>> start SOURCE MATERIAL

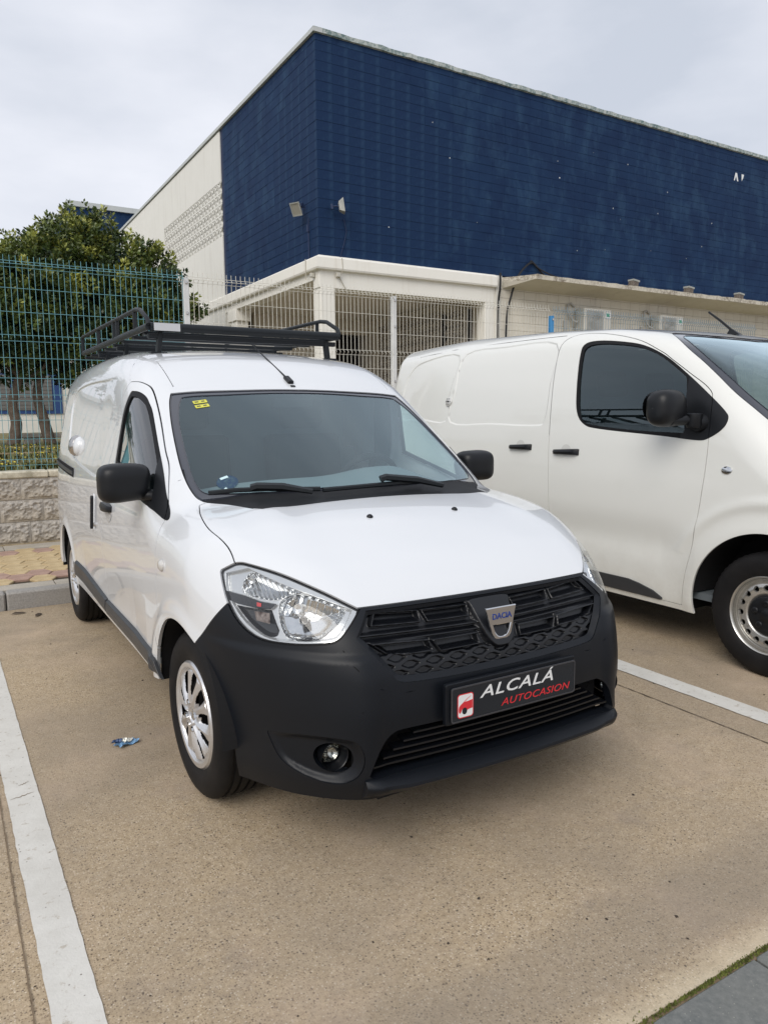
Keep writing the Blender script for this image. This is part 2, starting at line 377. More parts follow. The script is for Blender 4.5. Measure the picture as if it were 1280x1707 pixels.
# ------------------------------------------------------------------ object helpers
def link(o, parent=None):
    COL.objects.link(o)
    if parent: o.parent = parent
    return o
def tag(o, label=None, cat=None, group=None, kind=None):
    for k, v in (('label', label), ('category', cat), ('group', group), ('kind', kind)):
        if v: o[k] = v
    return o
def empty(name, loc=(0,0,0), rz=0, label=None, cat=None, group=None):
    o = bpy.data.objects.new(name, None); o.location = loc; o.rotation_euler[2] = rz; o.empty_display_size = .1
    return tag(link(o), label, cat, group)
def set_normals(me, N):
    me.shade_smooth(); me.normals_split_custom_set_from_vertices(np.asarray(N, dtype=np.float32).tolist() if False else N.astype(np.float32))
def tri_obj(name, m, material, parent=None, custom=True):
    m = m.compact(); me = bpy.data.meshes.new(name); n, k = len(m.V), len(m.T)
    me.vertices.add(n); me.vertices.foreach_set('co', m.V.astype(np.float32).ravel())
    me.loops.add(3*k); me.loops.foreach_set('vertex_index', m.T.astype(np.int32).ravel())
    me.polygons.add(k); me.polygons.foreach_set('loop_start', np.arange(0, 3*k, 3, dtype=np.int32)); me.polygons.foreach_set('loop_total', np.full(k, 3, np.int32))
    me.update(calc_edges=True); me.materials.append(material)
    if custom: set_normals(me, m.N)
    else: me.shade_smooth()
    return link(bpy.data.objects.new(name, me), parent)
class MB:
    """collects boxes, tubes and lathes into one mesh"""
    def __init__(s): s.v = []; s.f = []; s.sm = []
    def add(s, V, F, smooth=False):
        o = len(s.v); s.v += [tuple(p) for p in V]; s.f += [tuple(i+o for i in f) for f in F]; s.sm += [smooth]*len(F); return s
    def box(s, lo, hi, M=None, bev=0):
        if bev > 0:
            c = [(lo[i]+hi[i])/2 for i in range(3)]; hx = [(hi[i]-lo[i])/2 for i in range(3)]; bev = min(bev, *(h*.45 for h in hx))
            V = []; 
            for sx in (-1,1):
                for sy in (-1,1):
                    for sz in (-1,1):
                        sg = (sx,sy,sz)
                        for a in range(3):
                            V.append([c[i]+sg[i]*(hx[i]-(0 if i == a else bev)) for i in range(3)])
            bm = bmesh.new(); vs = [bm.verts.new(p) for p in V]; r = bmesh.ops.convex_hull(bm, input=vs)
            bm.verts.index_update(); bm.verts.ensure_lookup_table()
            V = [tuple(v.co) for v in bm.verts]; F = [[v.index for v in f.verts] for f in bm.faces]; bm.free()
        else:
            V = [(x,y,z) for x in (lo[0],hi[0]) for y in (lo[1],hi[1]) for z in (lo[2],hi[2])]
            F = [(0,1,3,2),(4,6,7,5),(0,4,5,1),(2,3,7,6),(0,2,6,4),(1,5,7,3)]
        if M is not None: V = [tuple(M @ Vector(p)) for p in V]
        return s.add(V, F)
    def tube(s, P, r, n=8, cap=True, closed=False, sq=None):
        P = [Vector(p) for p in P]; m = len(P); V = []; F = []; up = None
        for i, p in enumerate(P):
            if closed: d = P[(i+1) % m]-P[i-1]
            else: d = P[min(i+1, m-1)]-P[max(i-1, 0)]
            d.normalize()
            if up is None: up = d.orthogonal().normalized() if abs(d.z) > .95 else Vector((0,0,1))
            sd_ = d.cross(up).normalized(); up = sd_.cross(d).normalized()
            rr = r[i] if hasattr(r, '__len__') else r
            for k in range(n):
                a = 2*math.pi*(k+.5)/n; V.append(p+sd_*math.cos(a)*rr*(sq or 1)+up*math.sin(a)*rr)
        for i in range(m if closed else m-1):
            for k in range(n):
                a, b = i*n+k, i*n+(k+1) % n; c, d = ((i+1) % m)*n+(k+1) % n, ((i+1) % m)*n+k; F.append((a,b,c,d))
        if cap and not closed: F += [tuple(range(n))[::-1], tuple((m-1)*n+k for k in range(n))]
        return s.add(V, F, n > 5)
    def lathe(s, prof, n=48, axis='x', M=None, smooth=True, wob=None):
        """prof: list of (axial, radius)"""
        V = []; F = []; m = len(prof)
        for k in range(n):
            a = 2*math.pi*k/n
            for q, r in prof:
                p = {'x': (q, r*math.cos(a), r*math.sin(a)), 'z': (r*math.cos(a), r*math.sin(a), q), 'y': (r*math.cos(a), q, r*math.sin(a))}[axis]
                V.append(M @ Vector(p) if M else p)
        for k in range(n):
            for j in range(m-1): F.append((k*m+j, k*m+j+1, ((k+1) % n)*m+j+1, ((k+1) % n)*m+j))
        return s.add(V, F, smooth)
    def prism(s, poly, z0, z1, M=None):
        n = len(poly); V = [(x,y,z0) for x,y in poly]+[(x,y,z1) for x,y in poly]
        if M is not None: V = [tuple(M @ Vector(p)) for p in V]
        return s.add(V, [tuple(range(n))[::-1], tuple(range(n, 2*n))]+[(i, (i+1) % n, n+(i+1) % n, n+i) for i in range(n)])
    def mesh(s, name, m, fix=True):
        me = bpy.data.meshes.new(name); me.from_pydata(s.v, [], s.f); me.update()
        if any(s.sm): me.polygons.foreach_set('use_smooth', s.sm)
        if fix:
            bm = bmesh.new(); bm.from_mesh(me); bmesh.ops.recalc_face_normals(bm, faces=bm.faces); bm.to_mesh(me); bm.free()
        for q in (m if isinstance(m, (list, tuple)) else [m]): me.materials.append(q)
        return me
    def build(s, name, m, parent=None, fix=True, bevel=0):
        o = link(bpy.data.objects.new(name, s.mesh(name, m, fix)), parent)
        if bevel: b = o.modifiers.new('b', 'BEVEL'); b.width = bevel; b.segments = 2; b.limit_method = 'ANGLE'; b.angle_limit = .6
        if any(s.sm):
            o.data.set_sharp_from_angle(angle=math.radians(40))
        return o
def inst(name, me, loc=(0,0,0), rot=(0,0,0), parent=None, scale=None):
    o = bpy.data.objects.new(name, me); o.location = loc; o.rotation_euler = rot
    if scale: o.scale = scale
    return link(o, parent)
# ------------------------------------------------------------------ the small van
def phi(V): return np.arctan2(-V[:,0], .3-V[:,1])
def hit_phi(F, ph, z):
    """point of the surface seen from the upright axis x=0,y=.3 in direction phi"""
    d = np.stack([-np.sin(ph), -np.cos(ph), 0*ph], 1); o = np.stack([0*ph, .3+0*ph, z], 1)
    a, b = np.full(len(ph), .5), np.full(len(ph), 1.5)
    for _ in range(26):
        m = (a+b)/2; f = F(o+d*m[:, None]); a = np.where(f < 0, m, a); b = np.where(f < 0, b, m)
    return o+d*a[:, None]
def hit_y(F, x, z, y0=-1.0, y1=.1):
    x, z = np.broadcast_arrays(np.asarray(x, float), np.asarray(z, float)); x, z = x.ravel(), z.ravel()
    a, b = np.full(len(x), y0), np.full(len(x), y1)
    for _ in range(26):
        m = (a+b)/2; f = F(np.stack([x, m, z], 1)); b = np.where(f < 0, m, b); a = np.where(f < 0, a, m)
    return np.stack([x, a, z], 1)
def hit_z(F, x, y, z0=.6, z1=2.1):
    x, y = np.broadcast_arrays(np.asarray(x, float), np.asarray(y, float)); x, y = x.ravel(), y.ravel()
    a, b = np.full(len(x), z0), np.full(len(x), z1)
    for _ in range(26):
        m = (a+b)/2; f = F(np.stack([x, y, m], 1)); a = np.where(f < 0, m, a); b = np.where(f < 0, b, m)
    return np.stack([x, y, a], 1)
def hit_x(F, y, z, x1=1.1):
    y, z = np.broadcast_arrays(np.asarray(y, float), np.asarray(z, float)); y, z = y.ravel(), z.ravel()
    a, b = np.full(len(y), .2), np.full(len(y), x1)
    for _ in range(26):
        m = (a+b)/2; f = F(np.stack([-m, y, z], 1)); a = np.where(f < 0, m, a); b = np.where(f < 0, b, m)
    return np.stack([-a, y, z], 1)
def half_body(F, lo, hi, h):
    m = surfnet(F, lo, hi, h); m, _ = cut(m, m.V[:,0]); m.V[np.abs(m.V[:,0]) < 1e-6, 0] = 0
    c = m.V[:,0] == 0; m.N[c, 0] = 0; m.N[c] /= np.linalg.norm(m.N[c], axis=1)[:, None]
    return m
def seam(m, s, w=.0019, dark=None, depth=.011):
    big = Tri(np.hstack([m.V, np.asarray(s)[:, None]]), m.N, m.T)        # the distance travels with the vertices
    a, r = cut(big, s+w); band, b = cut(r, r.V[:,3]-w)
    for q in (a, band, b): q.V = np.ascontiguousarray(q.V[:, :3])
    if dark is not None: dark.append(band.offset(-depth))
    return a, b
def groove(m, s, w, dark, depth=.010):
    band, r = cut(m, s-w); dark.append(band.offset(-depth)); return r
def emboss(m, f, e=.002):
    """push a side panel in by f(y,z) metres (positive = inward) and tilt its normals to match"""
    d = f(m.V[:,1], m.V[:,2]); gy = (f(m.V[:,1]+e, m.V[:,2])-f(m.V[:,1]-e, m.V[:,2]))/(2*e); gz = (f(m.V[:,1], m.V[:,2]+e)-f(m.V[:,1], m.V[:,2]-e))/(2*e)
    N = m.N.copy(); N[:,1] += gy; N[:,2] += gz; N /= np.linalg.norm(N, axis=1)[:, None]
    return Tri(m.V-m.N*d[:, None], N, m.T)
def sstep(x): x = np.clip(x, 0, 1); return x*x*(3-2*x)
def both_sides(name, m, material, parent, **k):
    a = tri_obj(name, m, material, parent); b = tri_obj(name, m.mirror(), material, parent); return a, b
def join_all(L):
    r = L[0]
    for q in L[1:]: r = r.join(q)
    return r

van = empty('cargo_van', (0,0,0), 0, 'small white van with a charcoal front bumper and black roof rack', 'van', 'white vans parked side by side')
m = half_body(van_field, (-.948, -.94, .12), (.012, 3.64, 1.88), .012)
ZB = Curve([(-.9,.238),(-.6,.228),(-.35,.23),(-.2,.28),(.15,.345),(2.4,.345),(3.2,.36),(3.6,.36)], .03)
_, m = cut(m, m.V[:,2]-ZB(m.V[:,1]))
def arch_sd(V, yc, r, z=.308): return np.where(V[:,0] < -.45, np.hypot(V[:,1]-yc, V[:,2]-z)-r, 1)
_, m = cut(m, arch_sd(m.V, -.03, .371)); _, m = cut(m, arch_sd(m.V, 2.768, .372))
dark = []
# lamp outline (angle, height)
HLP = [(-.749,-.281,.919),(-.79,-.247,.892),(-.796,-.285,.849),(-.795,-.335,.792),(-.781,-.394,.74),(-.748,-.473,.704),(-.687,-.567,.699),(-.607,-.655,.708),(-.568,-.679,.721),(-.524,-.675,.76),(-.474,-.649,.803),(-.559,-.563,.854),(-.646,-.437,.899),(-.722,-.316,.922)]
HLP = catmull([(math.atan2(-x, .3-y), z) for x, y, z in HLP], 5, True, sharp=(0, 1, 10))
near = m.V[:,1] < .1
def hl_sd(V): 
    s = np.full(len(V), .5); k = (V[:,1] < 0) & (V[:,0] < -.3) & (V[:,2] > .6); s[k] = sdpoly(np.stack([phi(V[k]), V[k,2]], 1), HLP); return s
lens, m = cut(m, hl_sd(m.V)+.0065); lampgap, m = cut(m, hl_sd(m.V)+.0005)
# white above, plastic below
def bump_sd(V):
    y, z = V[:,1], V[:,2]; s = np.maximum(z-.806, (z-(.80-1.18*(y+.335)))/1.55); return np.where(y > .2, 1.0, s)
bumper, m = seam(m, bump_sd(m.V), .0016, dark)
# bonnet
HOOD = catmull([(-.749,-.281),(-.746,-.211),(-.757,-.046),(-.738,.111),(-.705,.236),(-.676,.238),(-.656,.218),(-.605,.155),(-.567,.045),(-.53,-.008),(-.44,-.021),(-.2,-.022),(0,-.018)], 5, False, sharp=(0, 4, 5))
HOOD = np.vstack([[(.3,-.018),(.3,-1.2),(-.749,-1.2)], HOOD])
def plan_sd(V, poly, zmin): 
    s = np.full(len(V), .5); k = V[:,2] > zmin; s[k] = sdpoly(V[k,:2], poly); return s
hood, m = seam(m, plan_sd(m.V, HOOD, .78), .0019, dark)
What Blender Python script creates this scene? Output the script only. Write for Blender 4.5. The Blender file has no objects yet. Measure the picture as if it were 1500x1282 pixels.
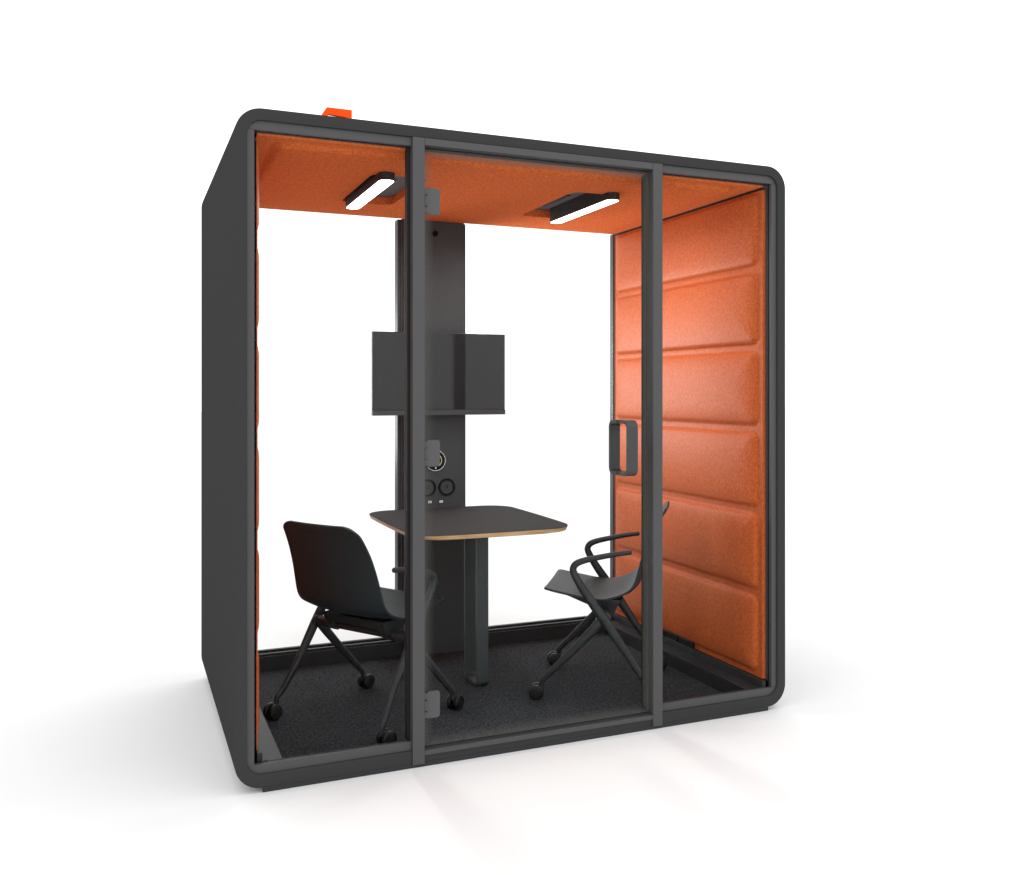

>> end SOURCE MATERIAL

EXERCISE INSTRUCTIONS: From the records, copy every line that has the string "Measure" in it.

RESPONSE:
Keep writing the Blender script for this image. This is part 2, starting at line 377. More parts follow. The script is for Blender 4.5. Measure the picture as if it were 1280x1707 pixels.
What Blender Python script creates this scene? Output the script only. Write for Blender 4.5. The Blender file has no objects yet. Measure the picture as if it were 1500x1282 pixels.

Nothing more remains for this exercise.